The interviewee reported he left from Horgos, Serbia, in the early hours of 16th January, 2021, with a group of six other Afghan people on the move (including one 15 year old minor). They crossed the border at 01:00AM and then walked for four hours until they arrived in the area of Kisszallas, Hungary.
The group then spent two days in this location without access to food. Five of the group were picked up by a car at 04:00 in the morning on 18th January. The respondent reports that after five minutes in the car, they were stopped by the police and told to get out of the vehicle. The respondent reported that there were three policemen and one policewoman in blue uniforms with the Hungarian flag and a badge showing a cross, and one white van with the same flag and a cage inside.
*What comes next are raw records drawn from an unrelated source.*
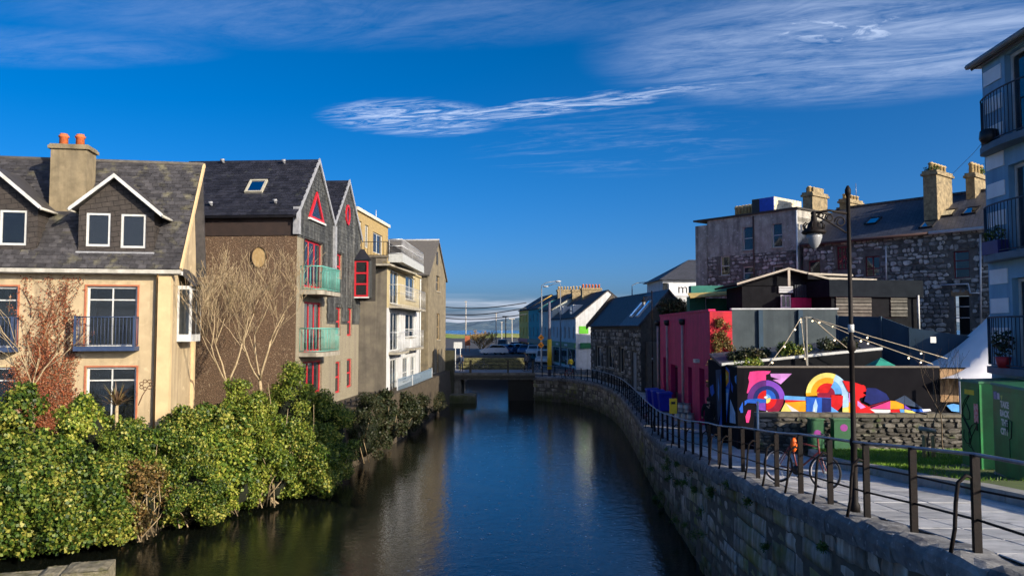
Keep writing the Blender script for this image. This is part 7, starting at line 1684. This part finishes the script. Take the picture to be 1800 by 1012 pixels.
# ================================================================== BICYCLES
def bicycle(loc, rot, label, fcol, bag=None, lean=.0, group='bicycles left on the quay and bridge', fine=True):
    o = thing('bicycle', label, 'bicycle', loc, group); T = Matrix.Translation(Vector(loc)) @ Matrix.Rotation(rot, 4, 'Z') @ Matrix.Rotation(lean, 4, 'X'); V = lambda x, y, z: T @ Vector((x, y, z)); fm = mat('bike_' + fcol[0], fcol[1], rough=.35)
    rw, fw_ = (-.52, .34), (.52, .34); k = 24 if fine else 12
    for cx, cz in (rw, fw_):
        s = MB(); s.tube([V(cx + .325 * math.cos(t), 0, cz + .325 * math.sin(t)) for t in np.linspace(0, 2 * math.pi, k, endpoint=False)], .022, 6, close=True); w_ = s.build('wheel', tyre, o)
        s = MB(); s.tube([V(cx + .298 * math.cos(t), 0, cz + .298 * math.sin(t)) for t in np.linspace(0, 2 * math.pi, k, endpoint=False)], .011, 5, close=True); s.build('rim', mat('pale_rim', (.62, .56, .54), rough=.35), w_)
        if fine:
            s = MB()
            for j in range(18): t = 2 * math.pi * j / 18; s.tube([V(cx + .02 * math.cos(t + .8), .012 * (1 if j % 2 else -1), cz + .02 * math.sin(t + .8)), V(cx + .295 * math.cos(t), 0, cz + .295 * math.sin(t))], .0022, 3)
            s.build('spokes', galv, w_)
        s = MB(); s.tube([V(cx, -.05, cz), V(cx, .05, cz)], .025, 8); s.build('hub', steel, w_)
    bb, st, hd, sd = (-.08, .30), (-.24, .86), (.36, .88), (-.27, .95); s = MB(); L3 = lambda a, b, r=.017: s.tube([V(a[0], 0, a[1]), V(b[0], 0, b[1])], r, 6)
    L3(bb, st); L3(st, (.34, .82)); L3(bb, (.38, .72), .02); L3((.40, .62), (.34, .98), .02)
    for y in (-.06, .06):
        s.tube([V(bb[0], y * .5, bb[1]), V(rw[0], y, rw[1])], .010, 5); s.tube([V(st[0], y * .3, st[1] - .05), V(rw[0], y, rw[1])], .009, 5); s.tube([V(.40, y, .62), V(.46, y, .48), V(fw_[0], y, fw_[1])], .012, 5)
    s.build('frame', fm, o)
    s = MB(); L3(st, sd, .014); s.build('seat_post', steel, o); s = MB(); s.hexa([V(-.40, -.07, .95), V(-.40, .07, .95), V(-.13, .02, .96), V(-.13, -.02, .96), V(-.40, -.08, 1.0), V(-.40, .08, 1.0), V(-.12, .02, .99), V(-.12, -.02, .99)]); s.build('saddle', black, o)
    s = MB(); s.tube([V(.34, 0, .98), V(.36, 0, 1.05)], .014, 6); s.tube([V(.24, -.29, 1.08), V(.36, -.22, 1.06), V(.38, 0, 1.05), V(.36, .22, 1.06), V(.24, .29, 1.08)], .013, 6); s.build('handlebar', black, o)
    s = MB(); s.tube([V(bb[0], -.03, bb[1]), V(bb[0], -.045, bb[1])], .095, 14); s.tube([V(bb[0], -.05, bb[1]), V(bb[0] + .12, -.06, bb[1] - .12)], .010, 5); s.tube([V(bb[0], .05, bb[1]), V(bb[0] - .12, .06, bb[1] + .12)], .010, 5)
    for sg in (1, -1): c = V(bb[0] + .12 * sg, -.10 * sg, bb[1] - .12 * sg); s.cbox((c.x, c.y, c.z - .01), .09, .09, .02)
    s.build('crank', black, o)
    if bag:
        s = MB(); c = V(-.18, 0, .80); s.ball(c, .07, .07, .15, 10); s.build('saddle_cover', bag, o)
    return o
p, nr = qpt(pos[7][2]); 
bp = Vector((5.86, 15.8, zwalk(15.8))); tdir = Vector((.62, -.78, 0)).normalized()
bicycle(bp, math.atan2(tdir.y, tdir.x), 'dark bicycle with orange saddle cover leaning by the quay railing', ('dark_red', (.16, .03, .03)), mat('orange_cover', (.90, .14, .01), rough=.5), lean=R(-6))
for i, (x, d, lab) in enumerate(((845, 82, 'bicycle leaning on the bridge parapet left of the middle post'), (938, 80.5, 'bicycle parked on the bridge beside the yellow pole'), (988, 76, 'bicycle parked at the start of the quay railing'))):
    bicycle(Vector(((x - 900) / F_PX * d, d, (zb_top + .03) if d < 83 and x < 945 else 2.34)), R(5), lab, ('grey', (.12, .12, .13)), fine=False)
bicycle(Vector(((1000 - 900) / F_PX * 74.5, 74.5, 2.36)), R(20), 'red bicycle standing behind the far end of the quay railing', ('red', (.4, .03, .03)), fine=False)

# ================================================================== PEOPLE
skinm = mat('skin', (.48, .29, .20), rough=.55); hairm = mat('dark_hair', (.03, .02, .015), rough=.7)
def skinned(name, nodes, edges, m, parent, root=0, sub=2):
    off = ORG[parent.name]; me = bpy.data.meshes.new(name); me.from_pydata([(n[0] - off.x, n[1] - off.y, n[2] - off.z) for n, r in nodes], edges, []); me.materials.append(m)
    o = bpy.data.objects.new(name, me); COL.objects.link(o); o.parent = parent; ORG[o.name] = off
    sk = o.modifiers.new('skin', 'SKIN'); sk.use_smooth_shade = True
    for i, (n, r) in enumerate(nodes):
        v = me.skin_vertices[0].data[i]; v.radius = r if isinstance(r, tuple) else (r, r); v.use_root = (i == root)
    ss = o.modifiers.new('subdivision', 'SUBSURF'); ss.levels = sub; ss.render_levels = sub; return o
def person(loc, rot, label, top, legs, h=1.74, step=.28, arms=.2, group='people on the bridge and quay', long_coat=False, hood=False):
    o = thing('person', label, 'person', loc, group); k = h / 1.74; T = Matrix.Translation(Vector(loc)) @ Matrix.Rotation(rot, 4, 'Z') @ Matrix.Scale(k, 4); V = lambda x, y, z: T @ Vector((x, y, z))   # x: left-right, y: forward
    S = lambda r: r * k
    hipL, hipR = (.09, 0, .92), (-.09, 0, .92); kL, kR = (.10, step * .45, .50), (-.10, -step * .20, .49); aL, aR = (.10, step * .75, .09), (-.10, -step * .85, .12)
    sh, nk = 1.44, 1.50
    body = [(V(0, 0, .95), (S(.14), S(.10))), (V(0, 0, 1.15), (S(.135), S(.095))), (V(0, 0, 1.36), (S(.16), S(.10))), (V(0, .0, nk), S(.055)), (V(0, .02, 1.60), (S(.075), S(.088))), (V(0, .025, 1.70), (S(.072), S(.085))),
            (V(*hipL), S(.085)), (V(*kL), S(.058)), (V(*aL), S(.042)), (V(.11, step * .75 + .17, .035), S(.035)), (V(*hipR), S(.085)), (V(*kR), S(.058)), (V(*aR), S(.042)), (V(-.11, -step * .85 + .16, .04), S(.035)),
            (V(.19, 0, sh), S(.055)), (V(.24, -arms * .5, 1.18), S(.042)), (V(.22, arms * .1, .95), S(.033)), (V(.21, arms * .2, .86), S(.03)), (V(-.19, 0, sh), S(.055)), (V(-.24, arms * .5, 1.18), S(.042)), (V(-.22, arms * .9, .97), S(.033)), (V(-.21, arms * 1.1, .89), S(.03))]
    E = [(0, 1), (1, 2), (2, 3), (3, 4), (4, 5), (0, 6), (6, 7), (7, 8), (8, 9), (0, 10), (10, 11), (11, 12), (12, 13), (2, 14), (14, 15), (15, 16), (16, 17), (2, 18), (18, 19), (19, 20), (20, 21)]
    skinned('body', body, E, skinm, o)
    g = 1.22; R_ = lambda i, q=g: tuple(x * q for x in (body[i][1] if isinstance(body[i][1], tuple) else (body[i][1],) * 2))
    low = .55 if long_coat else .86
    jn = [(V(0, 0, low), (S(.20), S(.16))), (V(0, 0, 1.0), (S(.175), S(.135)))] + [(body[i][0], R_(i)) for i in (1, 2)] + [(V(0, 0, 1.49), S(.085))] + [(body[i][0], R_(i, 1.3)) for i in (14, 15, 16, 18, 19, 20)]
    skinned('jacket', jn, [(0, 1), (1, 2), (2, 3), (3, 4), (3, 5), (5, 6), (6, 7), (3, 8), (8, 9), (9, 10)], top, o)
    tn_ = [(V(0, 0, .97), (S(.15), S(.11)))] + [(body[i][0], R_(i, 1.2)) for i in (6, 7, 8, 10, 11, 12)]
    skinned('trousers', tn_, [(0, 1), (1, 2), (2, 3), (0, 4), (4, 5), (5, 6)], legs, o)
    for i, j in ((8, 9), (12, 13)):
        a, b = body[i][0], body[j][0]; s = MB(); s.ball(a.lerp(b, .45) - Vector((0, 0, .02 * k)), S(.075), S(.14), S(.05), 8); s.build('shoe', black, o)
    s = MB(); c = V(0, -.005, 1.665); s.ball(c, S(.095), S(.10), S(.10), 10); s.build('hood' if hood else 'hair', top if hood else hairm, o)
    for sx in (-.028, .028):
        s = MB(); s.ball(V(sx, .098, 1.66), S(.010), k=6); s.build('eye', black, o)
    s = MB(); s.ball(V(0, .108, 1.635), S(.014), S(.02), S(.02), 6); s.build('nose', skinm, o)
    s = MB(); s.ball(V(0, .098, 1.592), S(.022), S(.008), S(.006), 6); s.build('mouth', mat('lips', (.35, .12, .10), rough=.5), o)
    return o
blk = mat('black_coat', (.012, .012, .014), rough=.85); jean = mat('denim', (.04, .06, .11), rough=.85); hiv = mat('hi_vis', (.85, .60, .02), rough=.6); dkb = mat('dark_blue_jacket', (.03, .05, .10), rough=.8); grj = mat('grey_jacket', (.12, .12, .13), rough=.8)
person(Vector((8.05 * .98, 31.0, zwalk(31))), R(8), 'person in a long black coat walking away past the painted wall', blk, mat('black_trousers', (.014, .014, .017), rough=.85), 1.76, .30, .15, long_coat=True)
person(Vector((at(811, 650, 79).x, 79, zb_top + .03)), R(170), 'person in a dark blue jacket standing on the bridge', dkb, jean, 1.74, .12)
person(Vector((at(925, 650, 79.5).x, 79.5, zb_top + .03)), R(160), 'person in grey wheeling a bicycle over the bridge', grj, blk, 1.78, .25)
person(Vector((at(1003, 650, 84).x, 84, 2.31)), R(30), 'person in a yellow high visibility jacket by the parked car', hiv, jean, 1.76, .2)
bicycle(Vector((at(931, 650, 79.2).x, 79.2, zb_top + .03)), R(175), 'bicycle being wheeled over the bridge by a person in grey', ('black', (.03, .03, .03)), fine=False)

# ================================================================== SMALL THINGS ON THE QUAY
binm = mat('blue_bin', (.012, .03, .46), (.010, .024, .36), 3, .5); 
for i, (x, d, lab) in enumerate(((1145, 47.0, 'blue wheelie bin farthest along the pink bar'), (1155, 45.8, 'middle blue wheelie bin against the pink bar'), (1166, 44.6, 'blue wheelie bin nearest the camera by the pink bar'))):
    c = Vector(((x - 900) / F_PX * d, d, zwalk(d))); o = thing('wheelie_bin', lab, 'bin', c, 'blue wheelie bins beside the pink bar'); f = Fr(c[:2], (-.05, -1)); s = MB()
    s.hexa([f.p(-.42, c.z + .08, -.30), f.p(-.50, c.z + 1.05, -.36), f.p(.50, c.z + 1.05, -.36), f.p(.42, c.z + .08, -.30), f.p(-.42, c.z + .08, .28), f.p(-.50, c.z + 1.05, .36), f.p(.50, c.z + 1.05, .36), f.p(.42, c.z + .08, .28)]); s.build('body', binm, o)
    s = MB(); s.hexa([f.p(-.53, c.z + 1.055, -.40), f.p(-.50, c.z + 1.17, -.36), f.p(.50, c.z + 1.17, -.36), f.p(.53, c.z + 1.055, -.40), f.p(-.53, c.z + 1.055, .40), f.p(-.50, c.z + 1.12, .38), f.p(.50, c.z + 1.12, .38), f.p(.53, c.z + 1.055, .40)]); s.build('lid', binm, o)
    for a in (-.36, .36):
        s = MB(); s.tube([f.p(a, c.z + .1, -.36), f.p(a + .06, c.z + .1, -.36)], .1, 10); s.build('wheel', tyre, o)
    s = MB(); s.tube([f.p(-.3, c.z + 1.08, -.45), f.p(.3, c.z + 1.08, -.45)], .02, 5); s.build('handle', binm, o)
kegm = mat('keg_steel', (.52, .48, .43), (.38, .35, .31), 5, .4, metal=.35)
kp = [(1191, 40.3, 0, 'left keg of the lower row beside the pink bar door'), (1201, 39.9, 0, 'middle keg of the lower row beside the pink bar door'), (1211.5, 39.6, 0, 'right keg of the lower row nearest the person in black'), (1196, 40.2, 1, 'left keg stacked on the lower row of kegs'), (1206, 39.9, 1, 'right keg stacked on the lower row of kegs')]
for x, d, lv, lab in kp:
    c = Vector(((x - 900) / F_PX * d, d, zwalk(d) + lv * .47)); o = thing('beer_keg', lab, 'keg', c, 'steel beer kegs stacked by the pink bar'); s = MB(); s.lathe(c, [(.16, 0), (.19, .01), (.19, .05), (.165, .06), (.20, .12), (.20, .20), (.21, .22), (.20, .24), (.20, .34), (.165, .41)], 14); s.build('barrel', kegm, o); s = MB(); s.lathe(c, [(.165, .41), (.19, .42), (.19, .465), (.17, .465), (.165, .43)], 14); s.build('chime', steel, o)
# yellow plate on a post at the railing
b = Vector((6.45, 31.0, zwalk(31))); o = thing('yellow_sign_post', 'rusty post with a yellow plate at the quay railing', 'sign', b); s = MB(); s.tube([b, b + Vector((0, 0, 1.75))], .04, 6); s.build('post', mat('rusty_post', (.20, .06, .04), rough=.8), o); s = MB(); s.cbox((b.x + .0, b.y - .06, b.z + 1.12), .30, .04, .60); pl_ = s.build('plate', yel_, o); s = MB(); s.cbox((b.x, b.y - .085, b.z + 1.5), .16, .01, .10); s.build('symbol', black, pl_)
# slim signpost before the mural
b = Vector((at(1333, 780, 24.5).x, 24.5, zwalk(24.5))); s = MB(); s.tube([b, Vector((b.x, b.y, at(1333, 705, 24.5).z))], .035, 6); setp(s.build('bollard_pole', galv, None, b), 'slim grey steel pole before the horse mural', 'pole')
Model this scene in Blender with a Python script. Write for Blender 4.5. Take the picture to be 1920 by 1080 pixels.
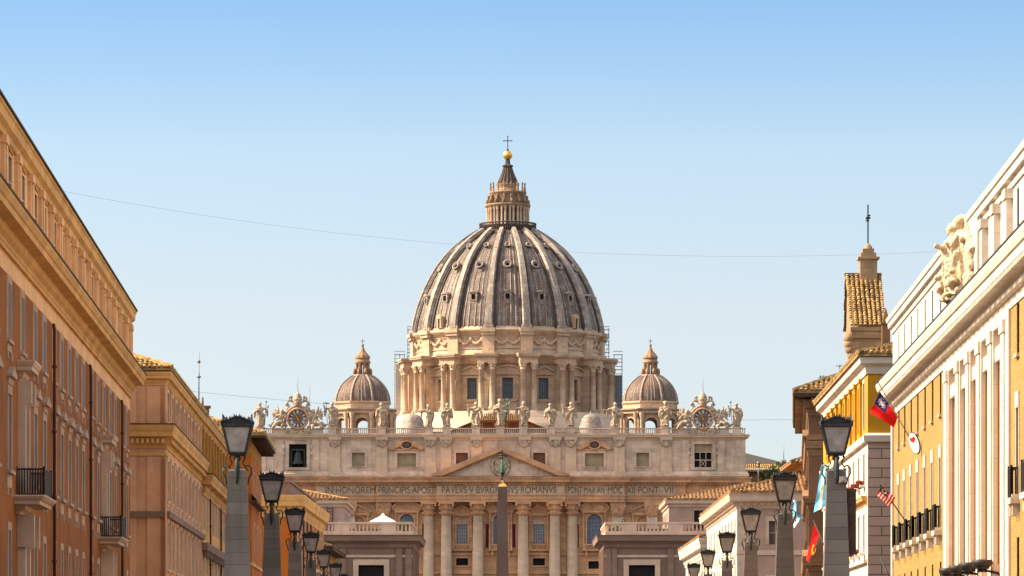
import bpy, bmesh, math, random
from mathutils import Vector, Matrix
R = math.radians
PI = math.pi
random.seed(7)
for o in list(bpy.data.objects):
    bpy.data.objects.remove(o)
SC = bpy.context.scene
C = SC.collection
# ------------------------------------------------------------------ camera
F = 7840.0      # focal length in pixels of the 1920-wide photograph
HY = 1245.0     # image row of the horizon (below the frame)
EYE = 1.7
def X(px, Y): return (px - 960) * Y / F
def Z(py, Y): return EYE + (HY - py) * Y / F
cam_d = bpy.data.cameras.new('camera')
cam = bpy.data.objects.new('camera', cam_d); C.objects.link(cam)
cam.location = (0, 0, EYE); cam.rotation_euler = (R(90), 0, 0)
cam_d.sensor_width = 36; cam_d.lens = 36 * F / 1920
cam_d.shift_y = (HY - 540) / 1920
cam_d.clip_start = 0.5; cam_d.clip_end = 9000
SC.camera = cam
# ------------------------------------------------------------------ light
SUN_E, SUN_B = R(40), R(2.5)
sdir = Vector((-math.cos(SUN_E) * math.cos(SUN_B), math.cos(SUN_E) * math.sin(SUN_B), math.sin(SUN_E)))
sun_d = bpy.data.lights.new('sun', 'SUN'); sun_d.energy = 3.1; sun_d.angle = R(0.55); sun_d.color = (1.0, 0.85, 0.62)
sun = bpy.data.objects.new('sun', sun_d); C.objects.link(sun)
sun.rotation_euler = (-sdir).to_track_quat('-Z', 'Y').to_euler()
sun.location = (-100, 0, 200)
W = bpy.data.worlds.new('World'); SC.world = W; W.use_nodes = True
nt = W.node_tree; bg = nt.nodes['Background']
sky = nt.nodes.new('ShaderNodeTexSky'); sky.sky_type = 'NISHITA'; sky.sun_disc = False
sky.sun_elevation = SUN_E; sky.sun_rotation = R(-90) + SUN_B
sky.air_density = 1.0; sky.dust_density = 0.6; sky.ozone_density = 1.0; sky.altitude = 0
tcw = nt.nodes.new('ShaderNodeTexCoord'); sxw = nt.nodes.new('ShaderNodeSeparateXYZ'); nt.links.new(tcw.outputs['Generated'], sxw.inputs[0])
crw = nt.nodes.new('ShaderNodeValToRGB'); nt.links.new(sxw.outputs[2], crw.inputs[0])   # dims and tints the low sky; upper sky boosted as added warm shade fill
el = crw.color_ramp.elements; el[0].position = 0.0; el[0].color = (.284, .281, .328, 1); el[1].position = 1.0; el[1].color = (1.88, 1.26, .79, 1)
for p_, c_ in ((.055, (.284, .281, .328)), (.082, (.320, .288, .302)), (.12, (.313, .306, .313)), (.156, (.205, .258, .313)), (.24, (.226, .262, .297)), (.42, (1.88, 1.26, .79))):
    e_ = el.new(p_); e_.color = (*c_, 1)
mxw = nt.nodes.new('ShaderNodeMix'); mxw.data_type = 'RGBA'; mxw.blend_type = 'MULTIPLY'; mxw.inputs[0].default_value = 1.0
nt.links.new(sky.outputs[0], mxw.inputs[6]); nt.links.new(crw.outputs[0], mxw.inputs[7])
nt.links.new(mxw.outputs[2], bg.inputs[0]); bg.inputs[1].default_value = 0.15
SC.view_settings.view_transform = 'Standard'; SC.view_settings.look = 'None'
SC.view_settings.exposure = 1.85; SC.view_settings.gamma = 1
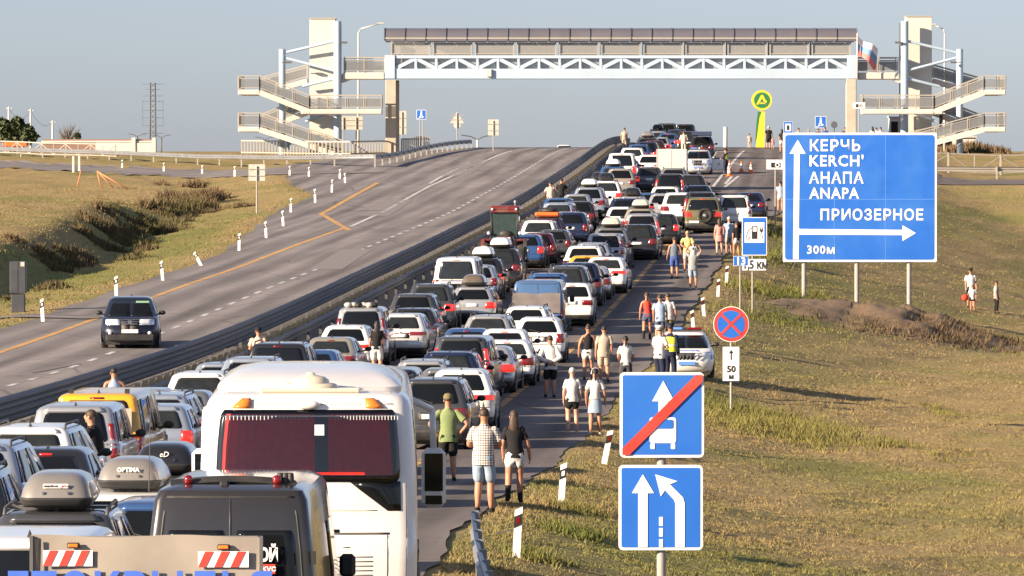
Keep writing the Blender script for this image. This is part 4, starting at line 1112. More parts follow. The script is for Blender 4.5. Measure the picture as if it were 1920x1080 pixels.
small_sign(857, 262, 'back of a triangular sign near the crest of the oncoming lanes', sign_rear(844, 209, 870, 231, 'tri'), d=296)
small_sign(924.5, 280, 'back of an upright rectangular sign at the crest of the oncoming lanes', sign_rear(915, 224, 935, 254), d=290)
small_sign(656, 270, 'back of a wide sign under the landing of the left stair tower', sign_rear(632, 218, 680, 243, posts=2), d=307)
small_sign(755, 262, 'back of a tall sign right of the left bridge pillar', sign_rear(746, 208, 762, 252), d=310)
def crossing(x0, z0, x1, z1):
    def f(T, X, Z):
        c = (x0 + x1) / 2
        for k in (-.12, .12): sign_post(T, X(c) + k, -.2, Z(z0) - .05, .03, .03)
        p = panel(T, X(x0), Z(z1), X(x1), Z(z0), .03, 'sign_blue', .03)
        w = X(x1) - X(x0); h = Z(z0) - Z(z1); a, b = X(x0), Z(z1)
        mb = MB().poly(disc(a + w * .5, b + h * .82, w * .08, 12), -.036, .006)
        mb.poly([(a + w * .42, b + h * .72), (a + w * .60, b + h * .72), (a + w * .58, b + h * .45), (a + w * .72, b + h * .2), (a + w * .62, b + h * .2), (a + w * .5, b + h * .40), (a + w * .36, b + h * .2), (a + w * .27, b + h * .2), (a + w * .42, b + h * .45)], -.036, .006)
        T.local('walking_figure_symbol', mb, M['sign_white'], p)
        mb = MB()
        for i in range(4): mb.box((a + w * (.18 + .17 * i), -.034, b + h * (.10 + .06 * i)), (w * .17, .006, h * .05))
        T.local('stairs_symbol', mb, M['sign_white'], p)
    return f
small_sign(790, 262, 'blue pedestrian footbridge sign beside the left bridge pillar', crossing(781, 206, 799, 224), d=298)
small_sign(1538, 262, 'blue pedestrian footbridge sign behind the crowd near the right pillar', crossing(1528, 218, 1549, 240), d=302)
def smallfuel(T, X, Z):
    sign_post(T, X(1477), -.2, Z(240), .03)
    p = panel(T, X(1469), Z(258), X(1486), Z(228), .02, 'sign_blue', .02)
    T.local('white_square', MB().poly([(X(1472), Z(246)), (X(1472), Z(232)), (X(1483), Z(232)), (X(1483), Z(246))], -.034, .006), M['sign_white'], p)
    T.local('pump_symbol', MB().poly([(X(1475), Z(244)), (X(1475), Z(235)), (X(1480), Z(235)), (X(1480), Z(244))], -.040, .006), M['sign_black'], p)
small_sign(1477, 262, 'far small fuel station sign among the people on the crest', smallfuel, d=299)
def roundel(T, X, Z):
    sign_post(T, X(1564), -.2, Z(232), .03)
    T.local('panel', MB().poly(disc(X(1564), Z(234), .28, 16), -.02, .02), M['sign_white'])
small_sign(1564, 262, 'small white round sign near the right bridge pillar', roundel, d=304)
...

They reportedly called another police officer who arrived minutes later.
After questioning the driver (who was then allegedly allowed to leave), the officers searched the transit group and drove them via van to a police station in an urban area. The interviewee reported that, at the station, the policemen made them hold a number while taking pictures of them and then locked them in a cell for eight hours. Reportedly, no translator was provided.
“They want to count the number of refugees who try to cross the border so they took pictures of us with a number like we were terrorists”
The officers reportedly ignored more than 10 requests for food, water and blankets by the respondent – he described the room as being really cold – repeatedly arguing they would bring them back to Serbia in 30 minutes or 1 hour.
At 14:00 that day (18th January), the officers reportedly removed them from the cell and drove them to Horgos border crossing in the same white van used the day before. At the border, the respondent alleges that the Hungarian police called the Serbian police and told them that the five group members were going to be removed to the territory.
Two officers in blue uniforms, referred to by the respondent as Serbian police, then met them at the other side of the border and walked them for 15 minutes to the nearest police station – likely the border police station itself. They took their personal information (full name, date of birth and country of origin) and wrote this down on a document which they were made to sign, alongside giving their fingerprints. The respondent reported that the presumed Serbian officers told them they would give them the papers telling them to leave the country. This assertion was in fact not carried out. Instead the the group was released and told to go to a camp.